== Task directions ==
Find the word "from" in the listing; pull out each line holding it.

== Data section ==
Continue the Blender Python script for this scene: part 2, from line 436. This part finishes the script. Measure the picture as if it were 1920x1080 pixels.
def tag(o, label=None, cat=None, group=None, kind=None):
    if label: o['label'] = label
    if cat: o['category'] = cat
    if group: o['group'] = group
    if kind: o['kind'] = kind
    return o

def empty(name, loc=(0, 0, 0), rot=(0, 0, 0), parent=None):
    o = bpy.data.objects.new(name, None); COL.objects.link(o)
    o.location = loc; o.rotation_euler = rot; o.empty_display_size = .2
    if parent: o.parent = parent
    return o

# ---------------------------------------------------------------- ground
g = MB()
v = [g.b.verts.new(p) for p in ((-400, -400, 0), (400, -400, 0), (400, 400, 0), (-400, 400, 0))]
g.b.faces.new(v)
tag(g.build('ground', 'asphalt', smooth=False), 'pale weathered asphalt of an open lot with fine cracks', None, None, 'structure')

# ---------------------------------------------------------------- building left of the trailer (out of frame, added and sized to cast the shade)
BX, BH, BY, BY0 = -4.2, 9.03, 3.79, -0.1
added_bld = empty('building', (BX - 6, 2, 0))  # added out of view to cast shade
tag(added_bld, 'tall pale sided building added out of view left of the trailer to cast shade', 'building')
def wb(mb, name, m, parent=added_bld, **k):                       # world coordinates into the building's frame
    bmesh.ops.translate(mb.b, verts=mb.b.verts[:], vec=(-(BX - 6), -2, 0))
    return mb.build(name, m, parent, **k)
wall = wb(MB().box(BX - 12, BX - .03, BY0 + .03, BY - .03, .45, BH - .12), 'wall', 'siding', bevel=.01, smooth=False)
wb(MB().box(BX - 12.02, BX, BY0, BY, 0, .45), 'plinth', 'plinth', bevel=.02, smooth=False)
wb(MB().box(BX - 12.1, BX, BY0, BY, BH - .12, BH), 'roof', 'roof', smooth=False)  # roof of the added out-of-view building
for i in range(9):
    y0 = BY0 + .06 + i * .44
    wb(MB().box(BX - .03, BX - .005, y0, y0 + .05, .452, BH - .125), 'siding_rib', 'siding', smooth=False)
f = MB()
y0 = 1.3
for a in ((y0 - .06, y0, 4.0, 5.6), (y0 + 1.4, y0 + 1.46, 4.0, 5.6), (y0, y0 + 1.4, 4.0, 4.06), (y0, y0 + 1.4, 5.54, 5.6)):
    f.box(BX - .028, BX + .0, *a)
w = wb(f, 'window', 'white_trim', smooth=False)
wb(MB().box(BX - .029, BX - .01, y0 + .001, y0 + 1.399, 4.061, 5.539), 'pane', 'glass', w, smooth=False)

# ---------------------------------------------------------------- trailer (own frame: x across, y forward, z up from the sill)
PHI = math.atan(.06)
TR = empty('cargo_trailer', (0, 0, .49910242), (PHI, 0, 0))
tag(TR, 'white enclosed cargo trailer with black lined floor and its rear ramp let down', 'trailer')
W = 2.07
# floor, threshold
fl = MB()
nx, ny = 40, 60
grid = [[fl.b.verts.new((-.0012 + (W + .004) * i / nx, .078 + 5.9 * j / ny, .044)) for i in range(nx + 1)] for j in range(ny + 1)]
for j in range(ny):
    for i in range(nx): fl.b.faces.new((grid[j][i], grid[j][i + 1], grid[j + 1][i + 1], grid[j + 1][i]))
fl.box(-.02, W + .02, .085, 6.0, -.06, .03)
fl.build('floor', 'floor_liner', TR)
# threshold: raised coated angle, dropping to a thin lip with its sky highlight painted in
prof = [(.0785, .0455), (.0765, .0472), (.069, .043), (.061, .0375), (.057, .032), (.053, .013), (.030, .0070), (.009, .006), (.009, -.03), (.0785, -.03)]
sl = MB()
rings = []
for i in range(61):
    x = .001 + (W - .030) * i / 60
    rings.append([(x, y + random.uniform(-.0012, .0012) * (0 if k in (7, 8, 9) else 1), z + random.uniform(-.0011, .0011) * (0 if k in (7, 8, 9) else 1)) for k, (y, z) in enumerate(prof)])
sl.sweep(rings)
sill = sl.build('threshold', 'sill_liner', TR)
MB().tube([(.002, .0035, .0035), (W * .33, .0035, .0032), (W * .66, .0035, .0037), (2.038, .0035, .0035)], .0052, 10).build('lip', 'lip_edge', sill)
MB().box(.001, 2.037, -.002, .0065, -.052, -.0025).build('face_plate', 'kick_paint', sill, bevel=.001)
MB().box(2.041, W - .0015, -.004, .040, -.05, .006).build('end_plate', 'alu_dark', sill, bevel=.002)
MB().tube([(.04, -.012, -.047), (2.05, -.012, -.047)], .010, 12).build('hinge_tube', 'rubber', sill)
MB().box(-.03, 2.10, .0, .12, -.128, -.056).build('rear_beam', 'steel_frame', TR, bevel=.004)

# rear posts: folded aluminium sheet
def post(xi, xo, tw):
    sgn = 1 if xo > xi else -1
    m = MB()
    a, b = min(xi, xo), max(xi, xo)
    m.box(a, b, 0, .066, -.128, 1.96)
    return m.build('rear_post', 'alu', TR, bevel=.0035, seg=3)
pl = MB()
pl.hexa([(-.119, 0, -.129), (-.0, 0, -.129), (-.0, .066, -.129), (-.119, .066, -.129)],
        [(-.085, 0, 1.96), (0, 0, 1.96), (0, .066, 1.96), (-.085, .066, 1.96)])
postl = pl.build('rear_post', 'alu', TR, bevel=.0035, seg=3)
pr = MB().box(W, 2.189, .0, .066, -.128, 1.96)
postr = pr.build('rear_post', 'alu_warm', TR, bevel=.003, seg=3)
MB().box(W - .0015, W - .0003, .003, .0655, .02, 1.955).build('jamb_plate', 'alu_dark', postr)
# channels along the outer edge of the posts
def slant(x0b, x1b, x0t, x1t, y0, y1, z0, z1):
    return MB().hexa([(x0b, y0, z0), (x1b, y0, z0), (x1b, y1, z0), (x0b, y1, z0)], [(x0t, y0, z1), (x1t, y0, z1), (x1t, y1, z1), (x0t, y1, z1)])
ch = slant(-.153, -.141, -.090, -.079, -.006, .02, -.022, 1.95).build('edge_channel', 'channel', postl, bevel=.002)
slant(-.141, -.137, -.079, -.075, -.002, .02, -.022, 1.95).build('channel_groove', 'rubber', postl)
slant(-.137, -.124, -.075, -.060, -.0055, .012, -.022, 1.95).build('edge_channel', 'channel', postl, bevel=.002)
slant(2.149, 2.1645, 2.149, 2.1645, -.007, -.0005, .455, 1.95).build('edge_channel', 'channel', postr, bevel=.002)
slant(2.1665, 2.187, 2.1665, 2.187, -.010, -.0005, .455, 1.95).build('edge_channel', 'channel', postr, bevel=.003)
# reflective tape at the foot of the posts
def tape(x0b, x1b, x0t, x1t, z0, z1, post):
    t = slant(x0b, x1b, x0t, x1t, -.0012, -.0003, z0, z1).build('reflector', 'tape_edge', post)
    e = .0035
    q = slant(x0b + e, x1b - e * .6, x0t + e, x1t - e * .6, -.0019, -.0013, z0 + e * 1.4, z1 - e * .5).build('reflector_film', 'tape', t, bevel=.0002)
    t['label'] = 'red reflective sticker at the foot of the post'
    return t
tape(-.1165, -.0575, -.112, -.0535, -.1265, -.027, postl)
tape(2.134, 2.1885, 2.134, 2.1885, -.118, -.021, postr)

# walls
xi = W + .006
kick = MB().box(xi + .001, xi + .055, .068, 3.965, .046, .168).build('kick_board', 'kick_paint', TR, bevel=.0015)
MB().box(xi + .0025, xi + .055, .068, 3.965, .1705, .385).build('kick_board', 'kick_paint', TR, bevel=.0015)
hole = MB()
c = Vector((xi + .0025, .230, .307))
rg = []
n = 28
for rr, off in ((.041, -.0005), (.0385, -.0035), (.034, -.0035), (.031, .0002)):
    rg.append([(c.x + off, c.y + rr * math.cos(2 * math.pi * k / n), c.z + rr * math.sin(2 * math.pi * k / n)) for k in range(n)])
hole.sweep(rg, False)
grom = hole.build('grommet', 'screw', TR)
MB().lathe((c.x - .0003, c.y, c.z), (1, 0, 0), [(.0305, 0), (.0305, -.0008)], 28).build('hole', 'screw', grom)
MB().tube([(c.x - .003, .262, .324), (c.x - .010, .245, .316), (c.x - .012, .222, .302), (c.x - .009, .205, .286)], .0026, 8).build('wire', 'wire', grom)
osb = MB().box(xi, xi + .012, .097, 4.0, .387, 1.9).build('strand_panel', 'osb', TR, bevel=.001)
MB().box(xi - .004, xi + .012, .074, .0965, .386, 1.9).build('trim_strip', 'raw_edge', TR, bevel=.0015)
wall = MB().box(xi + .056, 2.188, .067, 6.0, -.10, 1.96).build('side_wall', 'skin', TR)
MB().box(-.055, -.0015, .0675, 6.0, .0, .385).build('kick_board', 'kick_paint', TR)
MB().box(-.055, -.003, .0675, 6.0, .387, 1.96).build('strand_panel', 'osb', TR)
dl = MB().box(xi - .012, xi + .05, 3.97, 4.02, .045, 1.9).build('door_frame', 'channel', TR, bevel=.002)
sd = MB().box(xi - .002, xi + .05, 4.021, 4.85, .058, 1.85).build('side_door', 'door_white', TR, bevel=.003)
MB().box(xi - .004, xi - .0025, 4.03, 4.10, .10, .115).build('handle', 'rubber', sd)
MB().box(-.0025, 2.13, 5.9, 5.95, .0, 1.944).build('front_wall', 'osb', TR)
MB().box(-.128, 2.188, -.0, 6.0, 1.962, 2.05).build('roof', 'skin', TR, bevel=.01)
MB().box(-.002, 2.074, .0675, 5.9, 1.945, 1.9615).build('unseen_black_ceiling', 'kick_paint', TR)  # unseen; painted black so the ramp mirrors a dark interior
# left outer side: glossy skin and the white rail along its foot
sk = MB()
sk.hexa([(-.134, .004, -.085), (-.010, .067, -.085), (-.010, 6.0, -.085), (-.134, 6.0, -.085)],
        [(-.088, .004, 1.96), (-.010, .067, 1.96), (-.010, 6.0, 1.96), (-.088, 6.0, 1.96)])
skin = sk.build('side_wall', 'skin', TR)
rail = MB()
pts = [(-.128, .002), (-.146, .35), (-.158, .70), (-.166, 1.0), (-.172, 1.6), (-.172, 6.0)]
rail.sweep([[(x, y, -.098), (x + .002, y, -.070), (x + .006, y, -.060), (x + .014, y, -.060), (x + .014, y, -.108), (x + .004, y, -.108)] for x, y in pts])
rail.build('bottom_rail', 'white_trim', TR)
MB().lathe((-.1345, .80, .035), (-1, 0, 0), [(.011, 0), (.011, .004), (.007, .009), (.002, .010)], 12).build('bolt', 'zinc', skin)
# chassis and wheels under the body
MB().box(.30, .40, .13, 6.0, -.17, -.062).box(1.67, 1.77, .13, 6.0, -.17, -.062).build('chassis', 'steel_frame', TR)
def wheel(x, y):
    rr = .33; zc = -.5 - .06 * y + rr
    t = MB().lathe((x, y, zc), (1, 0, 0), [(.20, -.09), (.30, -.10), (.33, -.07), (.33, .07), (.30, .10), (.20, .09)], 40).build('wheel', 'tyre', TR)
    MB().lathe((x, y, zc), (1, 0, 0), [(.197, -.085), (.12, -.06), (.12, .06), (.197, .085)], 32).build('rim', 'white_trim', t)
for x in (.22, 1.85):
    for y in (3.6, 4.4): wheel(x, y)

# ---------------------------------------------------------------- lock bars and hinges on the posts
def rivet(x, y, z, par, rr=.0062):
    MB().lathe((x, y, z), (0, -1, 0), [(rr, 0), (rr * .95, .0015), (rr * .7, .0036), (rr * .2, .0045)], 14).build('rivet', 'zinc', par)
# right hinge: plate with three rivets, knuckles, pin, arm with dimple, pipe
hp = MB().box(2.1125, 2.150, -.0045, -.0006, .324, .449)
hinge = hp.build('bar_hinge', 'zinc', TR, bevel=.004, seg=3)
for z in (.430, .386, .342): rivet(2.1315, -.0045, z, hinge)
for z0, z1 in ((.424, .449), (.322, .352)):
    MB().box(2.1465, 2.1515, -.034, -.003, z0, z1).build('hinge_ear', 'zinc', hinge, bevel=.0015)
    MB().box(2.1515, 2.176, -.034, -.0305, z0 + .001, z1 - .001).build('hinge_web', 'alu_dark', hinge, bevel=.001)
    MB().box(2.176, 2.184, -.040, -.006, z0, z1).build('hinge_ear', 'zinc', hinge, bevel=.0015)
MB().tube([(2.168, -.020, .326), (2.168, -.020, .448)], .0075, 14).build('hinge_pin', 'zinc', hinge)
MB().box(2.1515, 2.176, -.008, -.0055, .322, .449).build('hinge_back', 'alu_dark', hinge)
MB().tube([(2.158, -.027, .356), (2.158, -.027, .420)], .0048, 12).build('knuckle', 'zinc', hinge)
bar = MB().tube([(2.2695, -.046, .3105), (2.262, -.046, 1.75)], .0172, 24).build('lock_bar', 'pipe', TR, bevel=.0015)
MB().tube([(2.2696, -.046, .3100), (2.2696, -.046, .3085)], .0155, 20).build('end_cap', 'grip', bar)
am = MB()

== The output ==
Continue the Blender Python script for this scene: part 2, from line 436. This part finishes the script. Measure the picture as if it were 1920x1080 pixels.
# ---------------------------------------------------------------- trailer (own frame: x across, y forward, z up from the sill)